Yine Iğdır 1. Sulh Ceza Mahkemesinin 27/03/2012 tarihli ve 2010/440 esas, 2012/328 sayılı hükmün açıklanmasının geri bırakılmasına ilişkin kararın gerekçesinde, sanık hakkında temel cezanın takdiren alt sınırdan adli para cezası olarak tertip edildiğinin belirtilmesine ve TCK'nın 49/1, 61/9 ve 106/1-2. cümle maddeleri birlikte değerlendirildiğinde isnat edilen suç için kanunda öngörülen para cezasının alt sınırının 30 gün adli para cezası olmasına karşın, hüküm fıkrasında taktiren ve tercihen 180 gün adli para cezası ile cezalandırılmasına karar verilmek suretiyle çelişkiye düşülmüştür.
Hükmün açıklanmasına dair Iğdır 4. Asliye Ceza Mahkemesinin 15/12/2016 tarihli ve 2016/355 esas, 2016/536 karar sayılı hükmünde de Iğdır 1. Sulh Ceza Mahkemesinin 27/03/2012 tarihli ve 2010/440 esas, 2012/328 sayılı kararındaki gerekçe aynı şekilde tekrar edilmiş ve hüküm fıkrasında da ceza aynı şekilde taktiren ve tercihen 180 gün adli para cezası olarak belirlemiş, çelişkinin devamına yol açılmıştır.
Her iki hükümde de sanık hakkında TCK'nın 62. maddesinde öngörülen takdiri indirim uygulanmış, yine bir gün karşılığı para cezası TCK'nın 52/2. maddesi gereğince adli para cezasına çevrilirken bir gün karşılığı alt sınırdan 20 Türk lirası olarak belirlenmiştir.

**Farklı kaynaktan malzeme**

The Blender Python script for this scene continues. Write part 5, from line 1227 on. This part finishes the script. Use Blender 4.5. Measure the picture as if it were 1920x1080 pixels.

Dosya kapsamı, kanun yararına bozma istemi ve tüm bu açıklamalar birlikte değerlendirildiğinde;
Sanık ...'e yükletilen ve TCK'nın 106. maddesinin birinci fıkrasının ikinci cümlesinde düzenlenen incelemeye konu tehdit suçunun, suç tarihi itibariyle uzlaşma kapsamında olmasına karşın, yargılamanın hiçbir aşamasında sanık ve katılana uzlaşmak isteyip istemedikleri sorulmadığı anlaşıldığından uzlaştırma uygulanmadan verilen sanığın mahkumiyetine dair Iğdır 4. Asliye Ceza Mahkemesinin 15/12/2016 tarihli ve 2016/355 esas, 2016/536 karar sayılı hükmünde isabet bulunmamaktadır.
Ayrıca gerekçede dosya içeriğine uygun biçimde cezanın alt sınırdan tayin edildiğinin belirtilmesine karşın, hüküm fıkrasında cezanın taktiren ve tercihen 180 gün adli para cezası olarak tayini suretiyle hüküm ve gerekçe arasında çelişkiye neden olunmuş ve bu suretle de hukuka aykırı davranılmıştır.
IV-Sonuç ve Karar:
Yukarıda açıklanan nedenlerle,
Kanun yararına bozma istemine ilişkin Yargıtay Cumhuriyet Başsavcılığınca düzenlenen ihbarname içeriğinde yer alan bozma nedenleri yerinde görüldüğünden, Iğdır 4. Asliye Ceza Mahkemesinin 15/12/2016 tarihli, 2016/355 esas ve 2016/536 sayılı kesinleşen kararının, 5271 sayılı Ceza Muhakemesi Kanununun 309. maddesi uyarınca BOZULMASINA, bozma nedenlerine göre, sonraki işlemlerin, CMK'nın 309/4-a maddesi gereğince mahallinde mahkemesince yerine getirilmesine, 30/11/2017 tarihinde oybirliğiyle karar verildi.